Alexander ZHOLKOVSKY (USC, Los Angeles)

 

In lieu of closure, here are several afterthoughts on the possible uses of the book.

To the general reader, it offers a set of reinterpretive superpositions of familiar texts, in the wishful hope that the rereadings will stick. That Tolstoy will stay mirrored in Zoshchenko. That from now on Selected Passages will be enjoyed as a “Diary of a Madman,” a failed wedding test will remain inscribed, as a double exposure, in “After the Ball,” and  Olesha’s prophetic voice will reverberate through The Master and Margarita. That Khvorob’ev’snightmares will keep boasting a prestigious kinship with Dostoevsky and Orwell, while affinities with classics will have rubbed off on the programmatically lowly Limonov. In a word, that the texts will never be the same.

To literary theorists, the book reports on a series of experiments with such tools and concepts as cluster, masterplot, multiple reading, and various types of conversion and intertextuality. Into the hands of historians of  Russian literature, it hopes to place the categories of bad writing, adaptation art, ‘Newdream,’ the complex of  ‘non-belonging,’ ‘graveyard witness,’ ‘corpse vs. culture,’ ‘slaughterhouse’ motifs, and other characteristic topoi.

The ambitiousness of these claims stems, in part, from the vantage point afforded by the author’s manifold intermediacy, which punctuates the relativity of cultural and scholarly “absolutes.” But the preeminence of such a position is relative, too, and this brings us to the question of the service the book performs for its specific author.

Briefly, it satisfies an interest in some literary texts, personalities, and problems that have long intrigued me. I have always been fascinated by the “eternal magic” of Pushkin’s “I Loved You…” and, for over a decade, by its reincarnation in Brodsky’s sonnet. Very early on, I experienced a vague malaise over the deservedly famous Envy and “I Want To Go Home…” A persistent challenge for my generation was to decipher the message addressed to us by Zoshchenko and  Ilf and Petrov.

Some of my interests were strictly professional, others had a personal angle. In terms of practical criticism, I wondered, for instance, whether Vygotsky’s analysis of “Gentle Breathing” was really definitive.

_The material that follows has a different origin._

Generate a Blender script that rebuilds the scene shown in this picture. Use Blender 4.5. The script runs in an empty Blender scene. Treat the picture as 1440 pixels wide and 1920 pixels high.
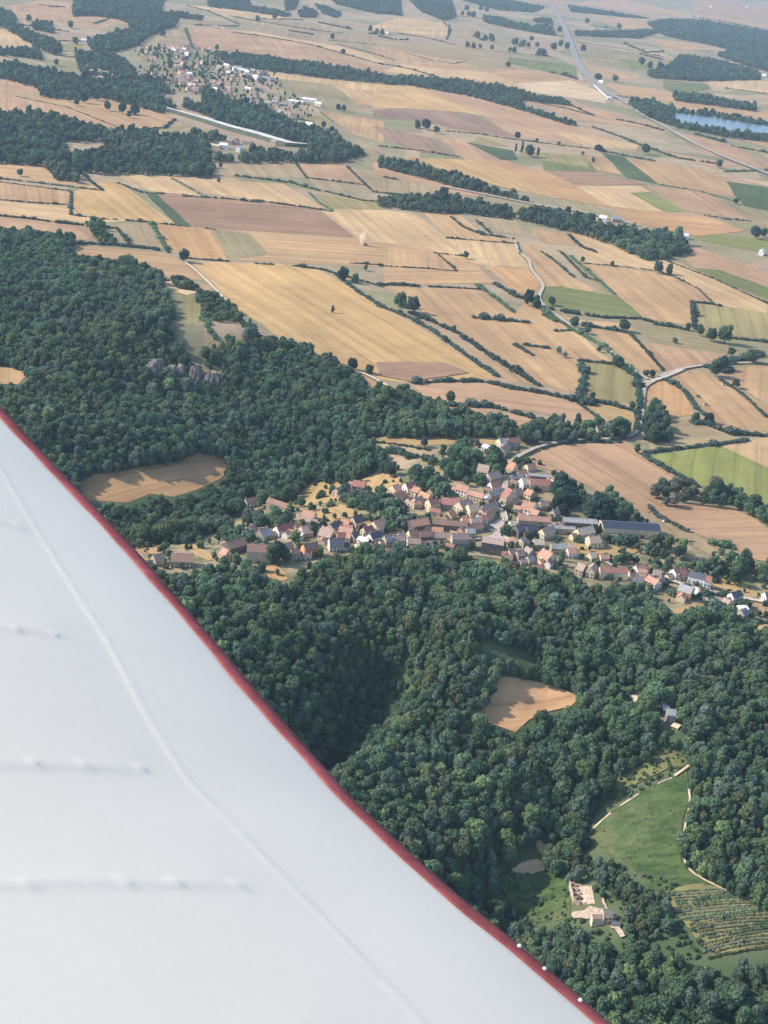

In theory, there gaped a contradiction between the focus on ‘the structure of the text’ (Aristotle, Shklovsky, Eisenstein, the New Critics) and the idea (Tynianov’s) that esthetic effects are the property of such entities as entire literary processes, no less. This latter view entailed a ghostliness of the individual text (spectrally inhabited by the glimmer of other literary worlds) that corroborated Meyerhold’s provocative claim concerning the unlimited malleability of the classics, i. e., that any scene could be staged in a number of ways without changing a word. In a personal vein, there were reasons to speculate about the possible links between my addiction to mirrors and my preoccupation with Limonov (and his with himself) or about those between my poor table manners, doubly conspicuous in emigration, my love of Zoshchenko, and the temptation to blame it all on Tolstoy the foe of comme il faut.

Coming, like the questions, from the same variously circumscribed specimen of a particular culture, the answers to these questions were devised primarily for his own use. By referring to my limitations I do not intend to disown my writing or plead with the reader for leniency. Rather, I am trying to furnish the book with a specific signature. To be sure, specific does not mean unique. Some problems I share with my generation, others plague our entire profession. Inevitably remaining half science, half art form, literary criticism (practiced to a great extent by ecrivains manques) is in the business of competing with literature proper in the creation of  “new works.” To do so, it resorts to the only method available to it: reinterpretation. Hence the relentless pressure, stronger than in other trades, to produce innovation at any cost. Small wonder that the expansion of criticism (which has been given full theoretical blessing by poststructuralism) resulted in a mass overproduction of merchandise, i. e. of new readings.

Already Tolstoy complained that “nine tenths of all that is printed is criticism,” yet he recognized its usefulness in guiding readers through the literary “labyrinths of linkages.” This book is both less and more than a road map: notes of an, alas, not so solitary traveler in the labyrinths of wandering dreams.